Proprio in queste ore si sono svolti i consigli d’amministrazione di Webuild e Astaldi, destinati a sancire il passaggio definitivo della seconda sotto l’ombrello della prima. L’operazione porterà al cosiddetto ‘delisting’ delle azioni Astaldi e alla loro conversione in azioni Webuild.
Ma c’è un punto caldo: il rapporto di conversione stabilito è a tutto vantaggio di Webuild, perché è stato deciso dai vertici “un rapporto di concambio pari a n. 203 azioni ordinarie Webuild per ogni n. 1000 azioni ordinarie Astaldi”, come viene riferito nel comunicato stampa.
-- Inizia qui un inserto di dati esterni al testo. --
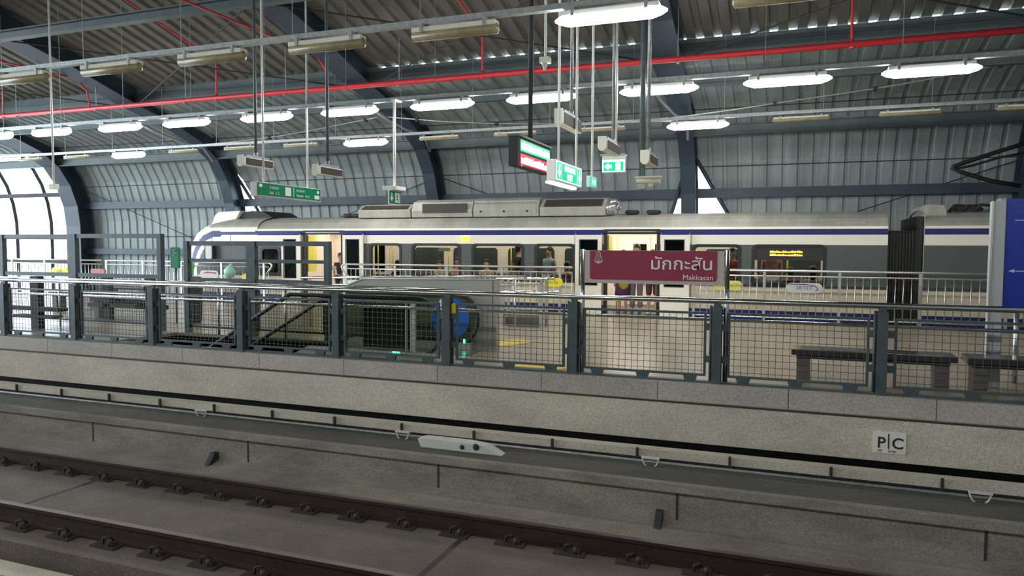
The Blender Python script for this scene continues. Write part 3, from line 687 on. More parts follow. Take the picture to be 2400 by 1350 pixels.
b.build('steps', M['esc_d'], t); MB().box(-6.75, -4.5, 9.47, 10.65, 0, .012).build('landing_plate', M['steel_br'], t)
MB().box(-5.42, -5.30, 9.355, 9.365, .105, .122).box(-4.86, -4.83, 10.63, 10.64, .12, .18).build('green_indicator', mat('green_indicator_lamp', (.1, 1, .5), .4, emit=(.05, 1, .4), es=2), t)
# yellow plate on the fence post near the newel
b = MB().prism(rrect(-4.34, -4.27, .68, .88, .03), 'y', FY-.012, FY-.003)
tag(b.build('notice_plate', M['yellow']), 'small yellow upright plate on the fence beside the blue disc', 'plate')
# stainless rail frame by the parapet
t = thing('guard_frame', 'low stainless tube guard frame standing beside the escalator parapet', 'guard frame')
for X in (-5.6, -4.75):
    for Y in (14.2, 14.55): MB().box(X-.03, X+.03, Y-.03, Y+.03, 0, 1.0).build('leg', M['steel_br'], t)
MB().tube([(-5.7, 14.15, 1.0), (-4.6, 14.15, 1.0)], .03, 10).tube([(-5.7, 14.6, 1.0), (-4.6, 14.6, 1.0)], .03, 10).tube([(-5.75, 14.12, .72), (-4.6, 14.12, .72)], .028, 10).tube([(-5.75, 14.6, .72), (-4.5, 14.6, .72)], .028, 10).build('rail', M['steel'], t)
b = MB(); sq_ring(b, -5.57, -4.78, .02, .26, .03, 14.17, 14.2); b.box(-5.55, -4.8, 14.25, 14.5, .05, .2); b.build('base_box', M['esc_d'], t)
b = MB(); sq_ring(b, -5.57, -4.78, .36, .9, .03, 14.17, 14.2); b.build('panel_frame', M['steel_br'], t)
t = thing('queue_rail', 'polished double rail running behind the escalator parapet to the guard frame', 'handrail')
MB().tube([(-9.4, 12.6, 1.0), (-4.9, 13.6, 1.08)], .026, 8).build('top_rail', M['steel'], t); MB().tube([(-9.4, 12.6, .86), (-4.9, 13.6, .9)], .016, 8).build('lower_rail', M['steel_br'], t)
for k in range(4): q = k/3*.92+.04; MB().tube([(-9.4+4.5*q, 12.6+q, 0), (-9.4+4.5*q, 12.6+q, 1.0+.08*q)], .02, 8).build('post', M['steel_br'], t)
# far barrier railings
RY = 17.5
def railing(x0, x1, label, lend, rend):
    t = thing('barrier_railing', label, 'railing', 'white tube railings along the train edge')
    z2, z1 = 1.15, 1.03
    top = [(x0, RY, z2), (x1, RY, z2)]
    if lend: top = [(x0+.12, RY, .8), (x0-.08, RY, 1.0), (x0-.12, RY, 1.08), (x0-.06, RY, 1.14)] + top
    if rend: top = top + [(x1+.06, RY, 1.14), (x1+.12, RY, 1.08), (x1+.08, RY, 1.0), (x1-.12, RY, .8)]
    MB().tube(top, .028, 8).build('top_rail', M['steel_br'], t); MB().tube([(x0, RY, z1), (x1, RY, z1)], .018, 8).build('second_rail', M['steel_br'], t)
    MB().tube([(x0, RY, .10), (x1, RY, .10)], .018, 8).build('bottom_rail', M['steel_br'], t)
    x = x0+.03; i = 0; pb = pp = None
    while x < x1:
        if i % 10 == 0:
            if pp is None: pp = MB().box(-.03, .03, -.02, .02, 0, z2).build('post', M['steel_br'], t); pp.location = (x, RY, 0)
            else: o = pp.copy(); C.objects.link(o); o.location = (x, RY, 0)
        else:
            if pb is None: pb = MB().tube([(0, 0, .1), (0, 0, z1)], .0115, 6).build('baluster', M['steel_br'], t); pb.location = (x, RY, 0)
            else: o = pb.copy(); C.objects.link(o); o.location = (x, RY, 0)
        x += .155; i += 1
railing(-26.5, -20.8, 'tube railing at far left in front of the bright glazing', False, False)
railing(-20.6, -14.2, 'tube railing in front of the train nose', False, True)
railing(-11.6, -5.05, 'tube railing between the two open train doors', True, False)
railing(-2.15, 7.5, 'tube railing right of the maroon name board', False, False)
# labels on the railing
def plate(X, z, w, h, m, label, txt=None, tm=None):
    t = thing('notice_plate', label, 'plate', 'rounded plates on the tube railings')
    MB().prism(rrect(X-w/2, X+w/2, z-h/2, z+h/2, h*.48), 'y', RY-.06, RY-.035).build('plate', m, t)
    if txt: text(txt, h*.52, (X, RY-.062, z-h*.17), '-y', tm, t, ax='CENTER', sx=1.1, bold=-.001)
    return t
plate(-5.62+.1, .78, .48, .22, M['yellow'], 'yellow rounded plate on the railing just right of the guard frame', 'ระวัง', M['dark'])
plate(-14.85, .72, .50, .24, M['yellow'], 'yellow rounded plate crossed by the steel screen post', 'ระวัง', M['dark'])
plate(-10.4, .74, .72, .16, M['yellow'], 'yellow plate low behind the escalator parapet', 'ระวังช่องว่าง', M['dark'])
plate(-22.6, .78, .75, .24, M['yellow'], 'yellow rounded plate at far left by the bright glazing', 'ระวัง', M['dark'])
plate(-1.35, .80, .62, .22, mat('pale_yellow_plate', (.72, .68, .18), .4), 'pale yellow plate beside the right post of the name board', 'ระวังช่องว่าง', M['dark'])
t = plate(.27, .78, .74, .22, M['sgrey'], 'grey rounded plate with blue lettering under the amber train display', 'SRTET', cloth('navy_print', (.05, .04, .14)))
MB().tube([(-.05, RY-.065, .86), (.3, RY-.065, .86), (.48, RY-.065, .83), (.55, RY-.065, .76), (.5, RY-.065, .72)], .008, 5).build('swoosh', M['t_blue'], t)
t = plate(-16.35, .78, .70, .24, M['sgrey'], 'white rounded plate with a red band in front of the train nose')
MB().prism([(-16.6, .82), (-16.4, .87), (-16.1, .85), (-16.05, .79), (-16.2, .82), (-16.45, .82)], 'y', RY-.066, RY-.061).build('red_band', M['maroon'], t)
plate(-20.9, .80, .62, .16, mat('faded_red_plate', (.45, .16, .13), .5), 'faded red plate behind the wide steel screen')
b = MB().prism([(-17.12, .75), (-16.98, .75), (-16.96, 1.1), (-17.12, 1.2)], 'y', RY-.12, RY-.04)
tag(b.build('safety_vest', mat('lime_vest', (.12, .75, .08), .7)), 'lime green strip of cloth on the railing beside the train nose', 'cloth')
b = MB().tube([(-15.5, RY-.1, .70), (-15.53, RY-.1, .78), (-15.49, RY-.1, .92), (-15.5, RY-.09, 1.04), (-15.48, RY-.07, 1.12)], .1, 9, rads=[.07, .17, .20, .09, .03])
tag(b.build('plastic_bag', mat('pale_teal_plastic', (.35, .62, .52), .4)), 'pale teal plastic bag tied on the railing in front of the cab', 'bag')
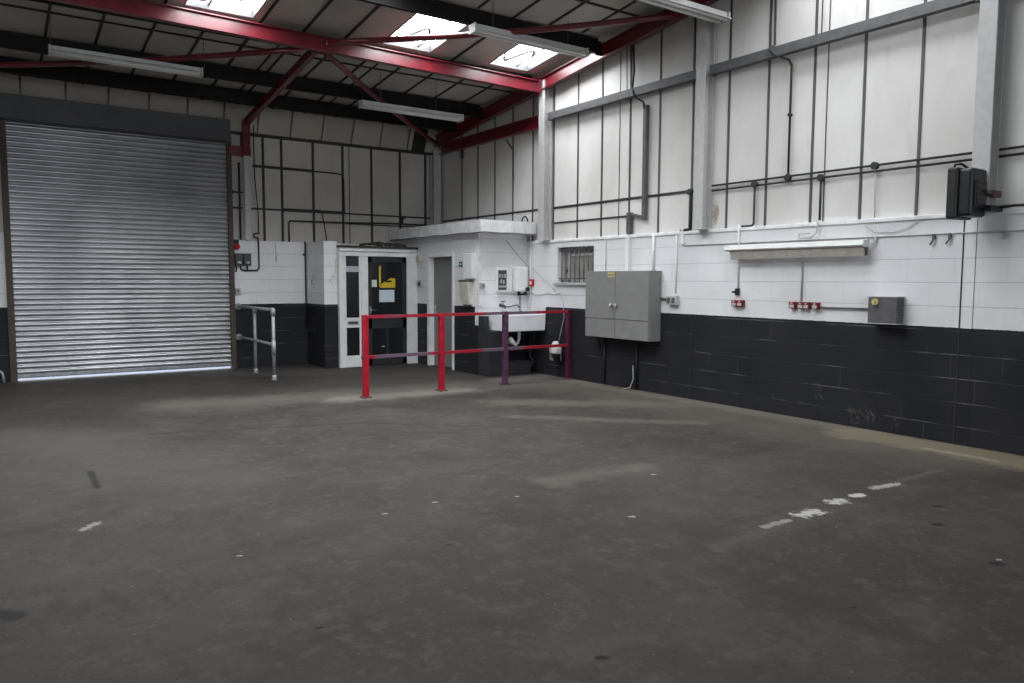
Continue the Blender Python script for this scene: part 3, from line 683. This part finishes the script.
# rag
bm = MB(); rows = []; 
for j in range(9):
    v = j/8; row = []
    for i in range(15):
        a = math.pi*(i/14)*1.5 - .4; r = (.035 + .062*min(1, v*2.2)) * (1 + .14*math.sin(i*2.1 + j*.5))
        zz = .575 - v*(.19 + .13*max(0, math.cos(i*.45 - .2)))
        row.append(bm.bm.verts.new((-.13 - math.sin(a)*r*.8, -4.0 + math.cos(a)*r*1.15, zz)))
    rows.append(row)
for j in range(8):
    for i in range(14): bm.bm.faces.new((rows[j][i], rows[j][i+1], rows[j+1][i+1], rows[j+1][i])).smooth = True
bm.bm.faces.new(rows[0])
rg = bm.build('hanging_rag', M['rag']); tag(rg, 'crumpled white rag hanging low by the last purple rail post', 'rag', kind='thing')
sm = rg.modifiers.new('thick', 'SOLIDIFY'); sm.thickness = .008
b = MB(); b.tube([(-.005,-4.0,.50),(-.13,-4.0,.50)], .03, 8); b.tube([(-.12,-4.01,.31),(-.12,-4.01,.43)], .06, 12); tag(b.build('pipe_stub', M['black']), 'dark capped pipe stub on the wall under the white rag', 'pipe', kind='thing')

# washroom side wall fittings
t = thing('soap_dispenser', 'narrow white wall box beside the grey washroom door', 'wall box', (-.955,-2.8,1.75))
b = MB(); b.box(-1.03,-.957,-2.68,-2.95,1.55,1.96,.008); b.build('body', M['gloss_white'], t); 
t = thing('towel_dispenser', 'beige paper towel dispenser below the white wall box', 'dispenser', (-.955,-2.72,1.3))
b = MB(); b.prism([(-.957,-2.60,1.13),(-1.02,-2.60,1.13),(-1.06,-2.60,1.50),(-.957,-2.60,1.52)], (0,0,0), (0,-.25,0)); b.build('body', M['beige'], t)
b = MB(); b.box(-1.065,-.957,-2.59,-2.86,1.50,1.53,.004); b.build('lid', M['trunk'], t)
b = MB(); b.box(-1.015,-.965,-2.66,-2.80,1.10,1.135); b.build('mouth', M['trunk'], t)
t = thing('safety_sign', 'tiny green safety sign on the white washroom wall', 'sign', (-.955,-2.48,1.79))
b = MB(); b.box(-.961,-.957,-2.43,-2.54,1.745,1.83); b.build('plate', M['green'], t)
b = MB(); b.box(-.9635,-.961,-2.46,-2.51,1.775,1.805); b.build('symbol', M['paper'], t)
t = thing('keypad', 'grey keypad box with dark buttons beside the entrance door', 'keypad', (-.955,-1.0,1.45))
b = MB(); b.box(-1.0,-.957,-.995,-1.16,1.395,1.52,.006); b.build('case', M['ltgrey'], t)
b = MB(); b.box(-1.006,-.999,-1.05,-1.13,1.42,1.49,.003); b.build('buttons', M['black'], t)
b = MB(); b.box(-1.02,-.957,-1.0,-1.14,1.86,1.97,.008); b.mi = 1; b.disc((-1.02,-1.07,1.915),(-1,0,0),.03,.01); tag(b.build('door_chime', [M['beige'], M['ltgrey']]), 'beige box high beside the entrance door frame', 'box', kind='thing')
# ------------------------------------------------------------------ barred window in gable wall
w = thing('window_20', 'small white window with vertical bars and grey sill in the gable wall', 'window', (.1,-4.3,1.75), None, 'structure')
b = MB(); fx0, fx1 = .09, .14
b.box(fx0,fx1,WY0,WY0-.045,WZ0,WZ1); b.box(fx0,fx1,WY1+.045,WY1,WZ0,WZ1); b.box(fx0,fx1,WY0,WY1,WZ1-.045,WZ1); b.box(fx0,fx1,WY0,WY1,WZ0,WZ0+.05)
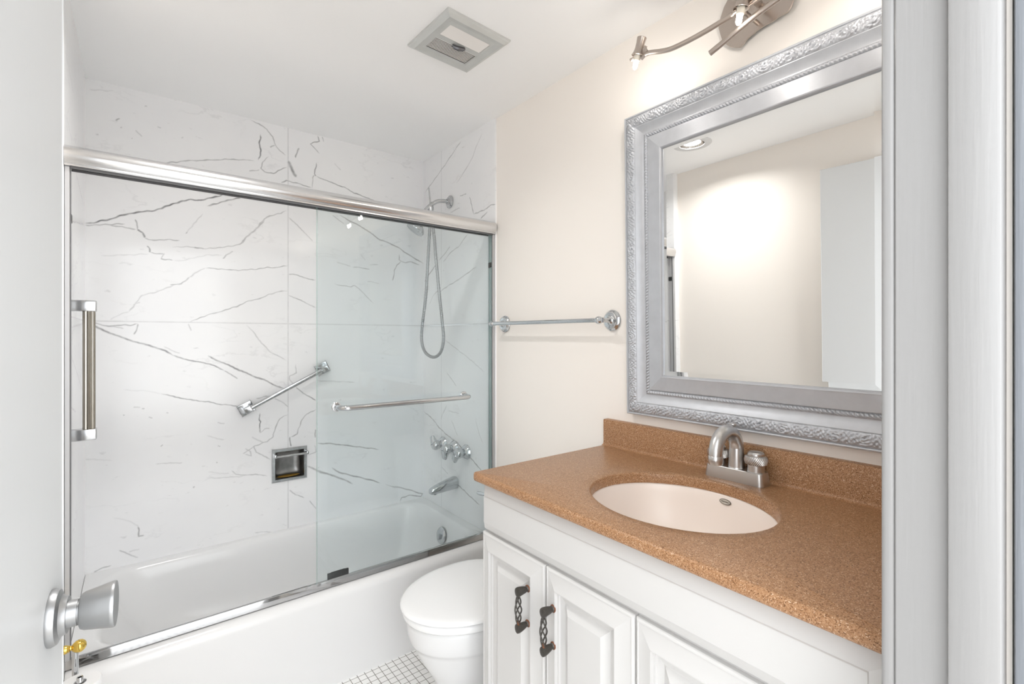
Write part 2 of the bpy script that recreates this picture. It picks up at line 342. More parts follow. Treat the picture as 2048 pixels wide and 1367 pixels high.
def panel(bm, fn, w_, h_, prof, mi=0):
    """mitred panel: prof = [(insets L, R, B, T), depth]; fn(a, b, d)->3D; closed at the back"""
    lps = []
    for (L_, R_, B_, T_), d in prof:
        lps.append([fn(L_, B_, d), fn(w_-R_, B_, d), fn(w_-R_, h_-T_, d), fn(L_, h_-T_, d)])
    rings(bm, lps, cap0=True, cap1=True, mi=mi); return bm
HOSE = [(2.308,1.968),(2.308,1.862),(2.324,1.731),(2.337,1.613),(2.351,1.511),(2.374,1.416),(2.395,1.336),(2.403,1.272),(2.386,1.223),(2.352,1.192),(2.294,1.174),(2.239,1.176),(2.192,1.2),(2.167,1.242),(2.161,1.288),(2.173,1.348),(2.188,1.424),(2.203,1.493),(2.223,1.602),(2.243,1.704),(2.258,1.799),(2.272,1.86)]
VEIN_BACK=[
(5.6,75,[-158,1728,-130,1730,-109,1741,-76,1755,-39,1777,3,1794,51,1808,86,1825,127,1850,160,1867,191,1878,227,1882,267,1902,307,1922,349,1941]),
(2.6,60,[-158,1721,-132,1721,-101,1729,-68,1735,-35,1740]),
(2.1,60,[-80,1730,-52,1727,-23,1727,3,1724]),
(2.7,65,[-1,1763,6,1747,7,1725]),
(5.5,80,[7,1725,24,1711,29,1691]),
(2.8,60,[29,1691,40,1686,77,1690,113,1695,148,1697]),
(3.8,65,[37,1659,46,1648,45,1633]),
(2.2,50,[45,1633,77,1632,95,1631,82,1612]),
(3.4,60,[82,1612,100,1609,123,1610]),
(1.6,30,[-107,1605,-52,1613,-1,1621,42,1626]),
(1.7,28,[123,1610,160,1611,198,1626,247,1642,312,1650]),
(2.4,50,[310,1633,330,1653,350,1671]),
(5.4,62,[249,1858,277,1873,312,1891,354,1912,386,1929]),
(1.7,40,[169,1726,184,1749,208,1784,234,1826]),
(3.4,60,[172,1729,175,1734]),
(3.0,45,[125,1665,165,1670,203,1671,247,1670,287,1680,333,1691,359,1701,391,1717,407,1743,440,1778,462,1818,490,1848,525,1865,554,1876,575,1895]),
(3.5,70,[203,1672,237,1670]),
(7.4,42,[386,1716,407,1743,440,1781,479,1833]),
(2.8,58,[118,1503,155,1512,184,1538]),
(1.7,40,[184,1538,217,1569,242,1585]),
(2.4,58,[242,1585,287,1587,333,1585,391,1589,440,1598,490,1610,536,1615,581,1627]),
(2.8,35,[-23,1386,-1,1415,20,1451,59,1467,104,1487,132,1505]),
(2.1,25,[-23,1386,-52,1370,-80,1351]),
(2.2,35,[-6,1414,16,1424]),
(2.4,62,[186,1344,227,1366,267,1385,317,1401,364,1421,418,1447,468,1464,502,1483,542,1499,581,1505]),
(3.3,42,[585,1862,626,1829,663,1795,700,1754]),
(2.6,60,[585,1588,620,1586,656,1574,713,1562]),
(2.6,55,[585,1484,620,1469,669,1446,716,1426]),
(2.9,58,[59,2003,123,2027,165,2042,208,2053,267,2068,317,2082,364,2093,440,2105]),
(3.1,55,[496,2139,474,2106,462,2073,479,2058,519,2061,548,2085,578,2104]),
(2.5,45,[415,2050,440,2059,457,2065]),
(5.3,75,[462,2233,458,2191,463,2154,455,2114]),
(3.8,48,[421,2290,455,2281,489,2263,517,2236,528,2200,546,2177,571,2160]),
(4.6,40,[524,2199,507,2183]),
(12.6,55,[583,2139,600,2108,611,2078,622,2065]),
(5.6,50,[634,2210,619,2159]),
(4.1,52,[722,2292,733,2267,687,2245,733,2206]),
(3.3,45,[745,2294,753,2272]),
(4.9,62,[718,2153,708,2099,714,2088]),
(4.2,62,[714,2088,781,2072,855,2058,915,2039,981,2027,1048,2011]),
(4.0,50,[553,2023,578,2040,634,2035,694,2027]),
(3.2,45,[708,2090,698,2076,698,2028]),
(3.3,32,[806,2173,839,2146]),
(2.7,60,[-130,1336,-113,1329,-84,1325,-56,1327,-18,1329,7,1334]),
(2.1,50,[-84,1325,-41,1315]),
(3.3,55,[9,1333,3,1312,-4,1293]),
(5.9,66,[-148,1332,-130,1323,-101,1308,-68,1291,-35,1275,-6,1262,24,1251,59,1237,95,1224,127,1204]),
(5.2,64,[127,1204,165,1185,193,1176,225,1171,247,1161,282,1148,317,1128]),
(3.6,58,[317,1128,343,1109,367,1091]),
(2.3,32,[95,1237,123,1221,150,1212]),
(6.1,66,[254,1197,282,1178,323,1156,370,1130,424,1103,479,1076,525,1050,569,1024]),
(3.5,68,[86,1038,123,1028,160,1013,203,1004,247,994,292,981,338,970,378,961]),
(1.6,20,[-39,1065,11,1059,59,1050,86,1038]),
(3.1,36,[405,1333,435,1303,468,1247,502,1212,536,1193,572,1166]),
(4.3,75,[460,919,457,894,462,881,456,854,462,827]),
(2.5,40,[462,827,479,843,502,844]),
(3.1,50,[443,994,468,995,485,1000,516,996]),
(3.2,45,[525,988,560,963,582,938]),
(3.1,52,[582,903,548,888,534,864,526,836,519,806,490,784,468,780,435,770,446,741,479,714,508,695]),
(2.5,42,[429,814,474,780]),
(2.4,45,[435,770,413,752,391,740]),
(2.4,42,[399,763,424,744,426,725,399,736]),
(2.6,45,[620,1142,623,1103,590,1092,590,1073,611,1049]),
(3.9,66,[620,1032,650,1004,688,981,716,958]),
(3.3,50,[716,913,669,898,647,871,635,830,626,802,595,793]),
(5.8,62,[590,793,592,771,598,747]),
(4.0,60,[713,814,710,775]),
(7.3,52,[669,639,719,607,765,586,804,562]),
(2.6,40,[710,735,716,701,678,693]),
(1.8,36,[247,654,317,644,397,636]),
(2.4,52,[346,672,359,654,397,639,440,637,490,619]),
(1.8,26,[252,682,338,658]),
(2.1,22,[-156,802,-76,787]),
(2.2,32,[68,747,160,737]),
(3.9,40,[590,534,620,505,656,484]),
(2.4,26,[247,841,317,814]),
(3.0,32,[289,900,320,888]),
(2.9,40,[179,1336,191,1307]),
(4.9,45,[20,985,29,982]),
(4.3,40,[-41,963,-37,962]),
(3.9,35,[42,945,53,940]),
(3.9,35,[104,959,112,955]),
(4.1,40,[289,794,300,788]),
(4.7,40,[284,718,288,717]),
(4.6,40,[198,620,202,625]),
(3.9,35,[86,817,92,822]),
(3.3,30,[-6,995,16,989]),
(4.4,52,[9,500,11,459,28,455]),
(2.7,48,[-56,415,-27,396,11,372]),
(3.2,55,[-129,351,-109,361,-77,365]),
(1.6,25,[11,500,-15,525,-73,552]),
(2.5,35,[440,367,508,352]),
(3.3,45,[682,465,717,411]),
(2.2,30,[11,404,-23,403]),
(5.7,60,[835,1911,875,1892,919,1878,965,1857,1019,1828,1050,1813,1082,1804,1106,1799,1164,1777,1189,1760,1232,1741,1284,1720,1313,1705]),
(3.6,36,[796,1905,821,1891,857,1867]),
(5.1,50,[1166,1740,1164,1712,1175,1704,1206,1701,1232,1709,1258,1702,1289,1695]),
(5.0,50,[1175,1704,1152,1682,1139,1652,1131,1616,1123,1593]),
(3.3,42,[901,1648,949,1647,993,1643]),
(2.5,30,[821,1665,890,1649]),
(3.0,30,[993,1666,1042,1673]),
(3.3,38,[803,1552,853,1544,893,1543,908,1552,934,1535,965,1511,988,1486,1011,1460]),
(3.0,28,[980,1579,1050,1570]),
(3.0,28,[946,1719,968,1691]),
(5.1,56,[721,743,788,732,871,711,957,690,1047,667]),
(6.0,56,[792,609,846,571,914,542,992,510,1051,484]),
(5.5,52,[1084,465,1179,429,1249,398,1310,370,1299,359,1229,380,1179,376,1169,355]),
(7.5,48,[721,605,805,565,901,506]),
(3.3,30,[721,1059,914,1039]),
(3.0,60,[-65,2154,-62,2156,-53,2163]),
(2.7,50,[-51,2129,-45,2132]),
(2.5,40,[72,2165,83,2162]),
(2.3,38,[-124,2080,-115,2082]),
(2.4,35,[30,2238,38,2240]),
(2.2,35,[153,2141,161,2144]),
(2.4,30,[-1,2134,23,2111]),
(2.4,35,[-14,2096,-10,2097]),
(2.3,22,[-144,2252,-109,2260,-68,2271])]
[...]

Denunciano i piccoli azionisti di Astaldi: “Una grande beffa per noi, ci ritroviamo con un pugno di mosche in mano. Finendo nel calderone di Webuild, ci avevano assicurato di recuperare almeno il 16 per cento del valore delle nostre azioni Astaldi. In questo modo se recuperiamo il 3 per cento è già molto”.
Battaglie legali in vista, dunque, contenziosi che vanno ad allargare il già vasto fronte giudiziario. Entro il mese di luglio, infatti, il tribunale di Roma dovrà pronunciarsi sull’intera operazione di fusione, confermando l’esecuzione del super contestato concordato preventivo. Non è finita: perché la Corte di Cassazione dovrà esprimersi sulla legittimità dell’intero impianto concordatario, che fa acqua da tutte le parti e presenta vistose anomalie, nonché – tanto per non farsi mancare niente – dei palesi conflitti d’interesse.
Girano voci in tribunale: “La partita è troppo grossa, certo non la fanno saltare i piccoli azionisti incazzati di Astaldi. L’operazione Webuild è troppo importante a livello nazionale per i grossi affari che comporta e soprattutto comporterà in futuro. Certo non può essere messa in discussione per beghe da poche centinaia di milioni di euro, a fronte dei miliardi in ballo”.
Ma a volte – si sa – pochi granelli di sabbia possono inceppare anche i più sofisticati meccanismi.